Tuesday, July 6, 2010

And so Boscoe begins his sixteenth year with dignity, and bacon


Boscoe began his Birthday Weekend by rocketing down the stairs under his own power on Saturday morning and then going into a huffing play bow in the front hallway, trying to tempt Riley. A good start, we thought.


Before the searing heat set in, we all went on a leisurely stroll around the lake, two miles, maybe a little farther. Egrets and herons stood long-legged in the water, which was low and muckety with midsummer milfoil. This was a pretty good walk for a dog of 14 years and 364 days, and he earned himself a day of leisure on Sunday.
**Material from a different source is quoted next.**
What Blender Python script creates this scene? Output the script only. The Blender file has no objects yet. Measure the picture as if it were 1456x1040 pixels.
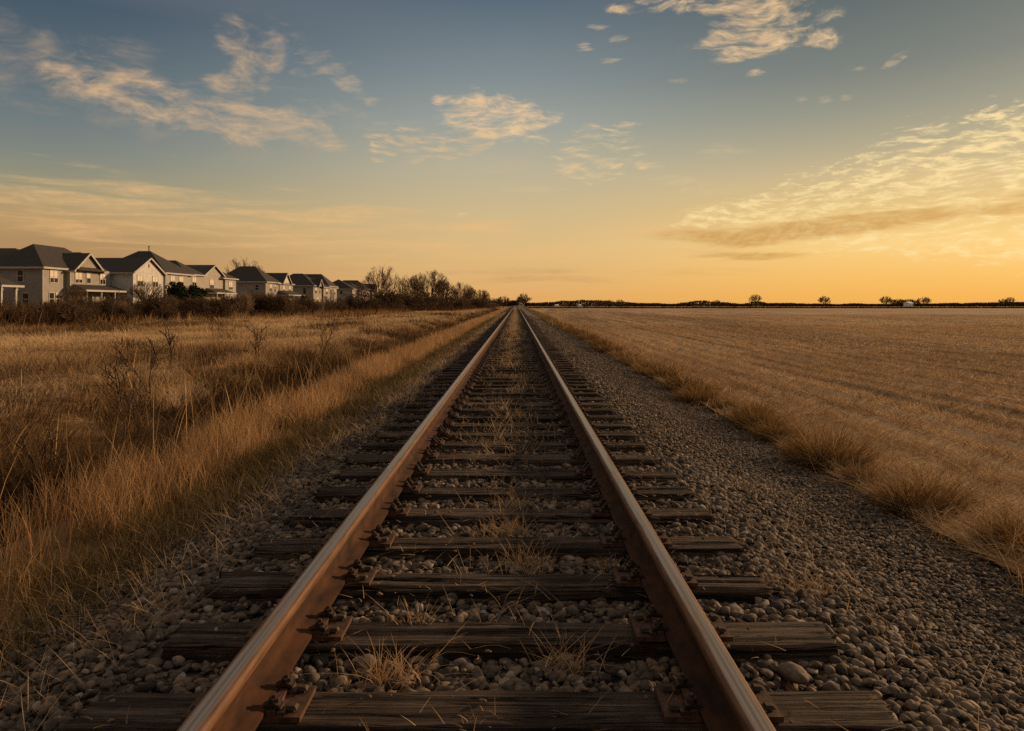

Good thing, too. Sunday, the Fourth--his 15th birthday--was scorching hot and intensely muggy, and none of us moved very far from the open windows and the whirring fans. We kept a rattling box fan trained on Boscoe, who lay on the porch couch and happily watched the parade of people go by--it was the Hmong soccer game weekend, and the neighborhood was busy. When dogs walked by, he barked, and because it was his birthday, we let him. As noisy as you like, Boscoe! Because it's only once a year.

We had pancakes for breakfast, and he got a shard with butter, but no syrup (sugar and diabetes, you know, are not a good combination), and later in the day Doug's mother came over for a light summer lunch of BLTs, and what can you do but give a birthday boy a little piece of bacon, or two. Or three.


We tried, in the evening, to get him to pose for a photograph, curled up on the front stoop by a tennis ball and a potted geranium--we hoped to recreate a puppy picture we took his first weekend with us. You know, a "then and now" kind of thing. But he would have none of it, giving us a haughty look that clearly said he was too dignified for such shenanigans.

We bribed him with snacks, which he accepted, but he stubbornly refused to pose, and eventually we gave up and let him stalk past us into the house.

He forgave us immediately, and cuddled while we watched a movie, and we rejoiced in his deafness because when the firecrackers went off after dark, Riley disappeared into the basement but Boscoe lay at my side, sweetly oblivious to the din.

And now it is the beginning of his sixteenth year to heaven, and we celebrate by taking him to the vet for an all-day glucose curve test. It was a great weekend, a great birthday, but parties eventually end and the serious business of life must continue.

Meanwhile, I think I can declare victory over the fruit flies. I've seen not a one of them today. But there is no rest for the weary. Next up: a battle against the chipmunks, who are digging tunnels through my shade garden in the front yard. The hole between the tree and my columbines (eaten to nothing by rabbits) is big enough to accommodate my fist, and goes all the way to Middle Earth.